In this personal injury action, in which plaintiff alleges that she slipped and fell on a puddle of water in the hallway outside her apartment, plaintiff has failed to come forward with evidentiary proof sufficient to raise triable issues of fact as to whether defendant Housing Authority had actual or constructive notice of a water puddle in the hallway, or created same.
Plaintiff’s unsubstantiated claim in her unverified bill of particulars that she and her boyfriend complained to an employee of the Housing Authority is belied by her deposition testimony that she never saw the puddle she allegedly slipped on, or did not know whether her boyfriend spoke with anyone at the Authority either before or after the accident. Although she testified at her hearing pursuant to General Municipal Law § 50-h that the substance that caused her fall was just plain water, she later admitted that she never looked down in the area where she fell before or after the accident, nor did she check her clothes or slippers after falling to determine the nature of the substance that allegedly caused her fall.
Liability based on constructive notice may only be imposed where a defect is visible and apparent and has existed for a sufficient length of time prior to the accident to permit the owner to discover and remedy it (Gordon v American Museum of Natural History, 67 NY2d 836, 837).
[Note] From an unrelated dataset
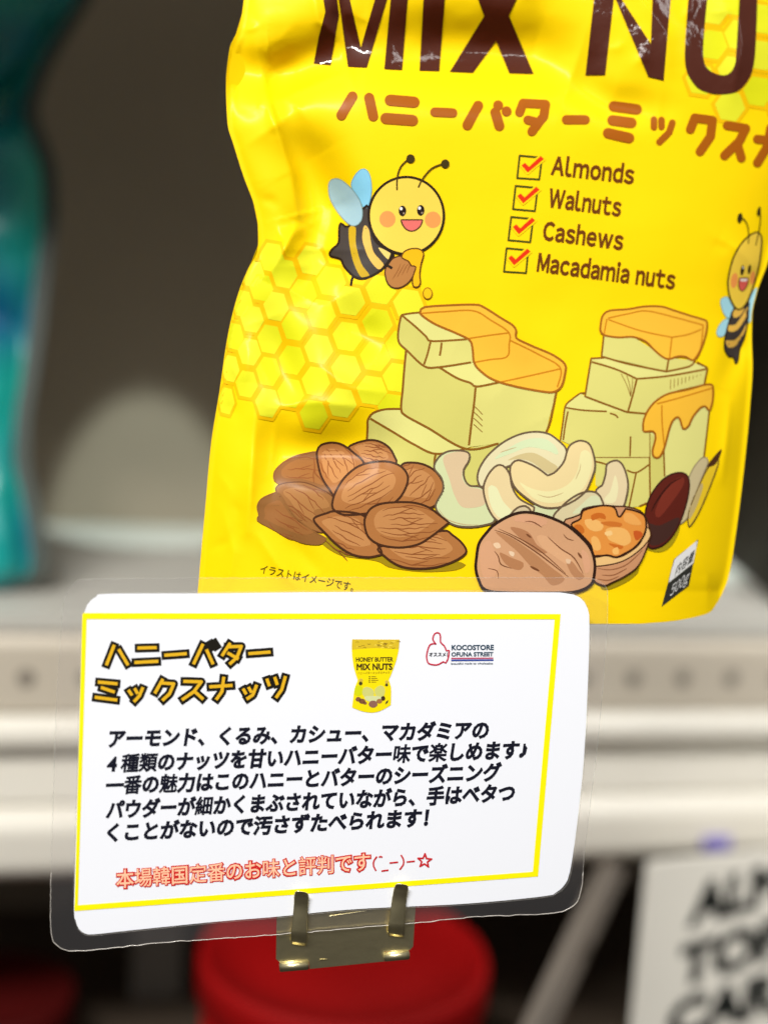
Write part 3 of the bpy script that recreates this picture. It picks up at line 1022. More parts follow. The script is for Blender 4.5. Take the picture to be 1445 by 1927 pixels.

Plaintiff testified that when she let her brother into the apartment approximately, two hours before the accident, she did not notice any water in the hallway, nor did her brother mention any such condition. Thus, no evidence was presented that the water was "visible and apparent” to plaintiff or anyone else. Nor was there any indication that the water had been present for an extended period of time. The evidence of puddling two days prior to the accident, a condition that was concededly gone before the end of that day, is insufficient to establish that said condition recurred at regular intervals, such that an owner who had actual knowledge of reoccurrences would be charged with constructive notice of each specific reoccurrence (see, Weisenthal v Pickman, 153 AD2d 849).
*146Finally, there is no evidence that the Housing Authority created the alleged condition. While plaintiff initially testified at the section 50-h hearing that two days before the accident she notified a janitor regarding a mop and water puddle left near her door, at her deposition she changed her testimony to say that she never spoke to any employee of the Authority prior to the accident, but rather, two days before the accident, she spoke to a neighbor about notifying the Authority regarding water on the other side of the hallway. In any event, even if it can be said that the Authority, by leaving a wet mop in the hallway, "created” a condition two days before the accident, said condition had either evaporated or was removed later that day, and there is no evidence that the Housing Authority even performed cleaning services on the day of the accident, much less created the condition complained of. Plaintiff’s theory that the instant condition was caused by the Housing Authority simply because it was allegedly similar to the prior condition is sheer speculation. Concur—Sullivan, J. P., Ellerin, Rubin, Kupferman and Williams, JJ.